Posted by Alan Henderson  on  Wed Apr 22, 2009  at  06:35 PM
Let's examine this one -

"@D F Stucky"

Cannot even read my name and spell it correctly? Who's got the vision problem here?

"Your tunnel vision and bias . . . "

I think you mean focus and dedication to the truth and my beliefs . . . At least to admit I am correct in my facts, which means there is hope for you yet.

as for balancing massacres against so-called progress, let me remind you of the words "There can be no scientific progress in the world as long as one child cries ." Or are you disparaging Albert Einstein now?

"Your propensity to stereotype . . . hints at a disturbed point of view"

Cutting through the rhetoric, you are saying that because I stereotype I must be mentally ill, because all mentally disturbed people do that. The paradox enclosed in that is almost outweighed by the irony of your resorting to insults and personal abuse about my mental state, which strangely enough is what you accuse *me* of elswhere. Perhaps you find me so 'vexatious' due to my possession of features you yourself have and are ashamed of possessing?

Being aggressive and abusive behind a keyboard is I would submit far better than doing so behind a weapon, and that you have done far worse to your fellow human beings than I ever have. Unless you believe that I am 'unmanly' for my actions here - and if so, you insult me far further than before with your assumptions about gender, or later by comparing me to a mindless obedient killing machine ( Or "man, same difference ) like Lt. Calley.
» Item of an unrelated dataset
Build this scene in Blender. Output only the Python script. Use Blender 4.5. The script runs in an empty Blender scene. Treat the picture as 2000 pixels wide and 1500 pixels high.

In any event, I consider myself to be far superior in that I have stuck to facts and not descended to name-calling and personal attacks.

And in waht portion of our discussion did I refer to you as a 'has-been'? Unless this is your way of acknowledging that the days of soldiers are over. In which case, i am gla dthat you have finally come araound to my way of thinking, which of course is the correct one.
Posted by D F Stuckey  on  Wed Apr 22, 2009  at  08:01 PM
I have seen enough of the behavior of young US military personnel to know that this story is not in the least implausible. Whether this specific event took place or not is, I suppose, a legitimate topic of debate, but the urbane sophistication so conspicuously displayed by those who would ridicule these sentiments serves the principal function, I believe, of blurring the sharp and unflattering distinction they must perceive as clearly as the rest of us, between such soldiers and themselves.
Posted by Dick DeLoach  on  Sun May 03, 2009  at  03:34 PM
I'm on the UK & have just been invited to join a face book group in support of our troops, (which I wholeheartedly do) the story is almost word for word except that it apparently happened in an airport in London with returning UK based soldiers.

Unfortunately, it would seem to be a hoax, or at the very least a 'chinese whispered' story.

I applaud the sentiment & support though.
Posted by Mandy  on  Fri May 22, 2009  at  04:53 AM
I know this is old but I'm answering anyway seeing as I have not noticed anyone mentioning what I know as an Atlanta resident. There is a USO chapter stationed IN the Hartsfield-Jackson (Atlanta international) airport. I am at the HJ airport at least once every three months or so as I travel often for work. I have stood up for returning service members often. There have been times when I could not see them walking in, but could hear the crowd applauding their arrival. When this happens, people generally stop what they are doing and show respect by clapping. It's a habit at this airport and one that we feel is very important. This is highly likely to be true. HIGHLY likely.
Posted by atlresident  on  Fri Mar 12, 2010  at  06:11 AM
What a goggle story. I think the story sounds a bit enhanced to me. And also this story is may change on our society. So put that in your generalization and smoke it. Thanks!
Posted by Fred Nathan  on  Sat Mar 19, 2011  at  06:27 AM
There is no way this happened in Melbourne, Australia.